Passage Pommeraye - Nantes, 2 juin 2014
Au Passage, les hasards de la restauration avaient fait ressurgir hier cette affiche, sous un vieux miroir déposé. En quelle année l'avait-on collée là ? En 1843, quand on avait ouvert les premières boutiques, ou en 1848, quand la crise avait tout englouti ? Fantôme déchiré sur sa croix de bois sale, elle était aussi émouvante qu'une enseigne de Pompéi :
MAGASIN
A
LOUER
PRÉSENTEMENT
Présentement présentement présentement, le vieux mot palpitait sur le bois comme un coeur encore vivant dans les plis du papier presque intact.
Présentement présentement présentement...
C'est si peu de chose, le présent, on le gaspille, on le dissipe, on l'imprime, on l'oublie, on le voue sans remords au commerce, aux efforts qui s'effacent, au néant agité des affaires humaines.
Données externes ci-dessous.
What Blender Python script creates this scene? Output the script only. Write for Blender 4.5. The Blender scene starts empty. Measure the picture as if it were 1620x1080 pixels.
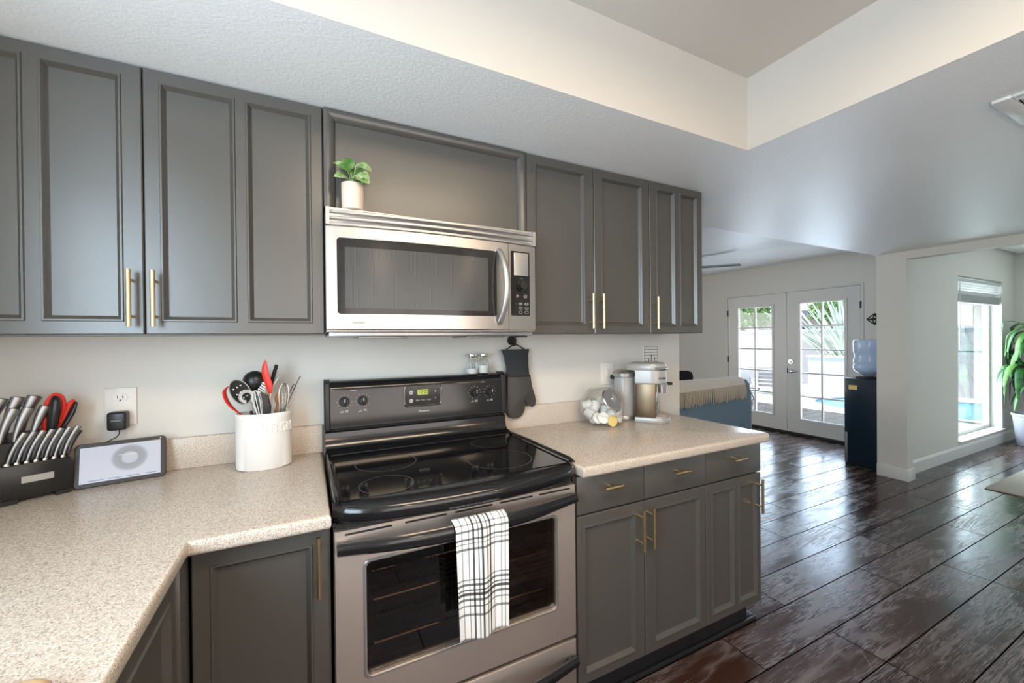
import bpy, bmesh, math, random
from mathutils import Vector, Matrix, Quaternion
random.seed(7)
PI = math.pi
sc = bpy.context.scene
C = sc.collection

# ---------------------------------------------------------------- camera
CAMP = Vector((-0.049, -1.7664, 1.3461))
YAW, PITCH, ROLL, FPX = 0.4644, -0.0054, -0.0098, 642.92
F = Vector((math.sin(YAW)*math.cos(PITCH), math.cos(YAW)*math.cos(PITCH), math.sin(PITCH)))
R0 = Vector((math.cos(YAW), -math.sin(YAW), 0)); U0 = R0.cross(F)
R1 = R0*math.cos(ROLL) + U0*math.sin(ROLL); U1 = -R0*math.sin(ROLL) + U0*math.cos(ROLL)
cd = bpy.data.cameras.new('camera'); cam = bpy.data.objects.new('camera', cd); C.objects.link(cam)
cd.sensor_width = 36; cd.lens = 36*FPX/1620; cd.clip_start = 0.02; cd.clip_end = 200
cam.matrix_world = Matrix(((R1.x, U1.x, -F.x, CAMP.x), (R1.y, U1.y, -F.y, CAMP.y), (R1.z, U1.z, -F.z, CAMP.z), (0, 0, 0, 1)))
sc.camera = cam
# ---------------------------------------------------------------- world, lights, exposure
sc.view_settings.view_transform = 'Standard'; sc.view_settings.look = 'None'
sc.view_settings.gamma = 1; sc.view_settings.use_curve_mapping = False
sc.view_settings.exposure = -0.07
w = bpy.data.worlds.new('world'); sc.world = w; w.use_nodes = True
wn, wl_ = w.node_tree.nodes, w.node_tree.links
bg = wn['Background']; tc = wn.new('ShaderNodeTexCoord'); sx = wn.new('ShaderNodeSeparateXYZ'); rp = wn.new('ShaderNodeValToRGB')
wl_.new(tc.outputs['Generated'], sx.inputs[0]); wl_.new(sx.outputs['Z'], rp.inputs[0]); wl_.new(rp.outputs[0], bg.inputs[0])
rp.color_ramp.elements[0].position = 0.0; rp.color_ramp.elements[0].color = (0.82, 0.88, 0.96, 1)
rp.color_ramp.elements[1].position = 0.7; rp.color_ramp.elements[1].color = (0.42, 0.62, 0.98, 1)
bg.inputs[1].default_value = 2.0

def sun(direction, strength, angle, color):
    l = bpy.data.lights.new('sun', 'SUN'); l.energy = strength; l.angle = angle; l.color = color
    o = bpy.data.objects.new('sun', l); C.objects.link(o); o.rotation_euler = Vector(direction).to_track_quat('-Z', 'Y').to_euler()
def area(name, loc, direction, sx_, sy_, power, color, spread=PI):
    l = bpy.data.lights.new(name, 'AREA'); l.shape = 'RECTANGLE'; l.size = sx_; l.size_y = sy_; l.energy = power; l.color = color; l.spread = spread
    o = bpy.data.objects.new(name, l); C.objects.link(o); o.location = loc
    o.rotation_euler = Vector(direction).to_track_quat('-Z', 'Y').to_euler()
    return o
#LIGHTS
sun((0.28, -0.06, -0.95), 5.0, 0.01, (1, 0.95, 0.86))
area('tray_lamp_light', (0.55, -1.75, 2.33), (0, 0, -1), 1.1, 0.5, 28, (1.0, 0.77, 0.52))
area('sink_window_daylight', (-0.93, -1.775, 1.53), (1, 0.15, 0.12), 1.1, 1.0, 47, (0.66, 0.85, 1.0))
for _x in (0.1, 1.7): area('recessed_warm_fill', (_x, -3.08, 2.10), (0, 0.25, -1), 0.14, 0.14, 4, (1.0, 0.70, 0.46))  # unseen lamps added for warm light on steel and cabinets
area('rear_warm_fill', (0.6, -3.40, 1.37), (0, 1, 0.35), 2.2, 1.3, 21, (1.0, 0.78, 0.58))  # added warm fill from the rear, not daylight
area('french_door_daylight', (6.12, 1.6, 1.05), (-1, 0, 0), 1.5, 1.6, 68, (0.72, 0.84, 1.0))
area('dining_window_daylight', (7.0, 0.30, 1.05), (0, -1, 0.05), 1.2, 1.5, 78, (0.78, 0.93, 0.97))
area('east_fill', (8.13, -2.2, 1.27), (-1, 0, 0.15), 1.5, 1.45, 14, (0.75, 0.88, 1.0))  # added fill lamp on the unseen east side
area('living_fill', (1.2, 4.98, 1.27), (0.2, -1, 0.1), 2.1, 1.45, 78, (1.0, 0.98, 0.92))  # added fill lamp on the unseen living room side
#ENDLIGHTS

# ---------------------------------------------------------------- materials
def mat(name, col=(0.8, 0.8, 0.8), rough=0.5, metal=0.0, spec=0.5, trans=0.0, ior=1.45, emit=None, es=0, coat=0, sheen=0):
    m = bpy.data.materials.new(name); m.use_nodes = True
    b = m.node_tree.nodes['Principled BSDF']
    b.inputs['Base Color'].default_value = (*col, 1); b.inputs['Roughness'].default_value = rough; b.inputs['Metallic'].default_value = metal
    b.inputs['Specular IOR Level'].default_value = spec; b.inputs['Transmission Weight'].default_value = trans; b.inputs['IOR'].default_value = ior
    b.inputs['Coat Weight'].default_value = coat; b.inputs['Sheen Weight'].default_value = sheen
    if emit: b.inputs['Emission Color'].default_value = (*emit, 1); b.inputs['Emission Strength'].default_value = es
    return m
def nt(m): return m.node_tree.nodes, m.node_tree.links, m.node_tree.nodes['Principled BSDF']
def mapping(m, scale=(1, 1, 1), loc=(0, 0, 0), out='Object'):
    n, l, b = nt(m); t = n.new('ShaderNodeTexCoord'); mp = n.new('ShaderNodeMapping'); mp.inputs['Scale'].default_value = scale; mp.inputs['Location'].default_value = loc
    l.new(t.outputs[out], mp.inputs[0]); return mp.outputs[0]
def noise(m, vec, scale, detail=3, rough=0.5, dist=0):
    n, l, b = nt(m); t = n.new('ShaderNodeTexNoise'); t.inputs['Scale'].default_value = scale; t.inputs['Detail'].default_value = detail
    t.inputs['Roughness'].default_value = rough; t.inputs['Distortion'].default_value = dist; l.new(vec, t.inputs['Vector']); return t.outputs['Fac']
def ramp(m, fac, stops, interp='LINEAR'):
    n, l, b = nt(m); r = n.new('ShaderNodeValToRGB'); r.color_ramp.interpolation = interp
    e = r.color_ramp.elements
    while len(e) < len(stops): e.new(0.5)
    for i, (p, c) in enumerate(stops):
        e[i].position = p; e[i].color = (*c, 1) if len(c) == 3 else c
    l.new(fac, r.inputs[0]); return r.outputs[0]
def bump(m, h, strength=0.2, dist=0.002):
    n, l, b = nt(m); t = n.new('ShaderNodeBump'); t.inputs['Strength'].default_value = strength; t.inputs['Distance'].default_value = dist
    l.new(h, t.inputs['Height']); l.new(t.outputs[0], b.inputs['Normal'])
def setcol(m, c): n, l, b = nt(m); l.new(c, b.inputs['Base Color'])
def mixc(m, f, a, bb, mode='MIX'):
    n, l, b = nt(m); x = n.new('ShaderNodeMix'); x.data_type = 'RGBA'; x.blend_type = mode
    for s, v in ((x.inputs['Factor'], f), (x.inputs['A'], a), (x.inputs['B'], bb)):
        if hasattr(v, 'is_linked') or hasattr(v, 'links'): l.new(v, s)
        else: s.default_value = v
    return x.outputs['Result']
def g3(v): return (v, v, v)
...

Pourtant, que le plus humble lambeau de ce présent disparu parvienne intact jusqu'à ce nouveau présent dérisoire qu'on appelle aujourd'hui, il en devient si précieux qu'on pourrait en pleurer. C'est qu'il a traversé le temps, ce mystère des mystères.
Et que présentement présentement présentement, ils sont moins que poussière, ceux qui croyaient au présent comme on croit en soi-même.